[g n’ r lies]

Topic: Music

Guns N’ Roses: I.R.S. (Demo) | Blues | There Was a Time

Guns N’ Roses was once, long ago, for a brief moment, the greatest rock band in the world. They were certainly the greatest thing to have happened to my musical world since my discovery of Metallica in about 1987. They seemed to straddle the gap between the thrash bands the boys in my class listened to — Megadeth, Exodus, Death Angel, Venom, Slayer — and the wussy bands the girls were into, like Whitesnake and Poison. Yes, they were blues-tinged and had big hair and L.A. rock-star clothes, all of which thrash had rejected as affectations. But they rocked undeniably, and both boys and girls knew it. For a while there, they were my definition of cool.

So it was with great disappointment that I watched G’N’R descend into bloated awfulness and then more than a decade of silence. Lies was a nice little acoustic experiment that was more influential than it’s given credit for, ushering in Tesla’s Five Man Acoustical Jam in 1990 and MTV’s Unplugged in 1989, but it was a stop-gap, and its real bite was the 1986 recording Live ?!*@ Like a Suicide. Use Your Illusion was hyperextended, bland and self-indulgent, and The Spaghetti Incident? was both a holding pattern and an embarrassment.

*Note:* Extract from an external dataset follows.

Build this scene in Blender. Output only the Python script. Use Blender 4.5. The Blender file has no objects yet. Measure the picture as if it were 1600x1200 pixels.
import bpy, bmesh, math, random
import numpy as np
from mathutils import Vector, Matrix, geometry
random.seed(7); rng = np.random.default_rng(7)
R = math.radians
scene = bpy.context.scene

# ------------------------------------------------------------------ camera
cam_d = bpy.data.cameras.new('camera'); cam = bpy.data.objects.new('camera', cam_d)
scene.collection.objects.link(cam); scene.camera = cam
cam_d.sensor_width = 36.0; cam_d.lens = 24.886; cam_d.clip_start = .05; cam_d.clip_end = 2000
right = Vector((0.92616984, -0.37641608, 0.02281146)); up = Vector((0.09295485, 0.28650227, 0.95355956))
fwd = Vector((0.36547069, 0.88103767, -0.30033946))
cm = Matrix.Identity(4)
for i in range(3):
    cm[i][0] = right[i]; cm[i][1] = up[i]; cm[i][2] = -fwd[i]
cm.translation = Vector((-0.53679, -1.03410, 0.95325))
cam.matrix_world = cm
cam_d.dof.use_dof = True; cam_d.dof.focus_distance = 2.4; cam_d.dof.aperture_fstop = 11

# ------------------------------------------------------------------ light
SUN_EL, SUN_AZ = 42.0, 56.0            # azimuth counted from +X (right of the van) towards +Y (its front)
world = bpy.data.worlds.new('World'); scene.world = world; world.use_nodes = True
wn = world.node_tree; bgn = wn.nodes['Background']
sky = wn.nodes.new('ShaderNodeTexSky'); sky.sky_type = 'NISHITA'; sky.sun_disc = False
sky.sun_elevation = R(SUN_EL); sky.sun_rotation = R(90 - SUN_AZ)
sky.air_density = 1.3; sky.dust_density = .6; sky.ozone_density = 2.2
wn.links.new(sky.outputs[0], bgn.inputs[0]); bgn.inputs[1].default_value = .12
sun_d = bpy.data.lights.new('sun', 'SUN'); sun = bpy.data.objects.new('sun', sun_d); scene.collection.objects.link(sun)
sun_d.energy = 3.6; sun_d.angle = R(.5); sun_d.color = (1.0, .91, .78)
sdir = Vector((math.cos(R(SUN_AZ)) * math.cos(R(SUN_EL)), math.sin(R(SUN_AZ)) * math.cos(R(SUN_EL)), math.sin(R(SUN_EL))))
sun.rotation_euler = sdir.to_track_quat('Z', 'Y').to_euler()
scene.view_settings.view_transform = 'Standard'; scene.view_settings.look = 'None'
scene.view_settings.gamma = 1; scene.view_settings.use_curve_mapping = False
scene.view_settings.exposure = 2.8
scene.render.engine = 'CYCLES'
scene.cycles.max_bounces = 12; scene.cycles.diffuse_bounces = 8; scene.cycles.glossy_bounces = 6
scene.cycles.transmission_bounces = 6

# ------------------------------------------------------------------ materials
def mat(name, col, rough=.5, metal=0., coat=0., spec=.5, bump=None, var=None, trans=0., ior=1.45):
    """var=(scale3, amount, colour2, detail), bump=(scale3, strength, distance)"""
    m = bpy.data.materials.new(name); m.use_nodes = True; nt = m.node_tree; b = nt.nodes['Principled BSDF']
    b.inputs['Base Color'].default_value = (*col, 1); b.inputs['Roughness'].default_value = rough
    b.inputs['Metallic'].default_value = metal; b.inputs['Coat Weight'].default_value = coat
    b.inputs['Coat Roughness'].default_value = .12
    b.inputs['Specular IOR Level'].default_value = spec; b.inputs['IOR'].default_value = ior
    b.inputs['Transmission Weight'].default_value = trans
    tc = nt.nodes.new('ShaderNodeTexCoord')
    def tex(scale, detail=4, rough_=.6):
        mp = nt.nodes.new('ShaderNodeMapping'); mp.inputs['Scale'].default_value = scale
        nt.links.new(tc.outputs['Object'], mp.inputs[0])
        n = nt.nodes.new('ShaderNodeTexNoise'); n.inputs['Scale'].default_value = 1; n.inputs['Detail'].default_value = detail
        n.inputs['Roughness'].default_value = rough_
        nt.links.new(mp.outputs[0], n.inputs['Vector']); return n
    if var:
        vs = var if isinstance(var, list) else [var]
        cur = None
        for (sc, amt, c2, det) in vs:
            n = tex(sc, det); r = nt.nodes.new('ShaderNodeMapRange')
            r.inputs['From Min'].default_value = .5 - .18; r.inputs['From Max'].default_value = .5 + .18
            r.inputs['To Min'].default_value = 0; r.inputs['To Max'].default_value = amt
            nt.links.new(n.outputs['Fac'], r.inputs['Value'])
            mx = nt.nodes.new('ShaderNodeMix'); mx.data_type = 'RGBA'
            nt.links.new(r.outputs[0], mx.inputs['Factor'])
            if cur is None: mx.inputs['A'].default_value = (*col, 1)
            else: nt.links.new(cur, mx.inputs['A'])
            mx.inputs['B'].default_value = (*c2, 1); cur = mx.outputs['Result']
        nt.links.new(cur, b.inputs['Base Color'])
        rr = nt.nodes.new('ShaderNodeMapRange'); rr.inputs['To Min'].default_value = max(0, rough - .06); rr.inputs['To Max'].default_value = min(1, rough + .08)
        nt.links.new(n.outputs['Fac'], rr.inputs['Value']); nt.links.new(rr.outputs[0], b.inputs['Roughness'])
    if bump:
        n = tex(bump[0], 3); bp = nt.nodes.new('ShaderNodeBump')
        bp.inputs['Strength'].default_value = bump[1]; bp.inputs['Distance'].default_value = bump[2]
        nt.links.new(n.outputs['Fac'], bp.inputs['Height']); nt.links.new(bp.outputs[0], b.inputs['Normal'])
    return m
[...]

For the last decade or so, Axl has been working on a solo project that would probably have received a tenth the attention if he didn’t retain the rights to the Guns N’ Roses name. But he does, and at long last, it looks like the long-awaited Chinese Democracy may actually emerge from the wreckage of a once-great band. Three tracks have been leaked, two of which are supposedly on the record. How are they?

*sigh*

I wanted whatever G’N’R came back with to be good. I guess it would’ve been sort of lame for Axl just to rehash their old sound, and there’s never been anything to indicate that he had anything else to give, but they were once so biting and lean and street-hungry and gritty, and I guess I hoped some of that intensity and snarl could somehow be recaptured.

These three songs aren’t exactly awful, but they don’t have it. On “I.R.S.,” Axl sounds like Ozzy Osbourne in his Lita Ford period of suckage, while the near-seven-minute “There Was a Time” has the squishy fat of Use Your Illusion, complete with strings to back the anodyne guitar solos. “Blues” is the worst of the lot, opening with the kind of piano that Axl mysteriously thinks is cool or arty or something and wandering through the ballad-lands until it drags itself up for the kind of climax you’d expect if “Sweet Child O’ Mine” had been written and arranged by Neil Sedaka.

If they were by anyone but Axl, none of these songs would be worthy of much attention. If this is what Chinese Democracy is like, maybe Hu Jintao is right after all.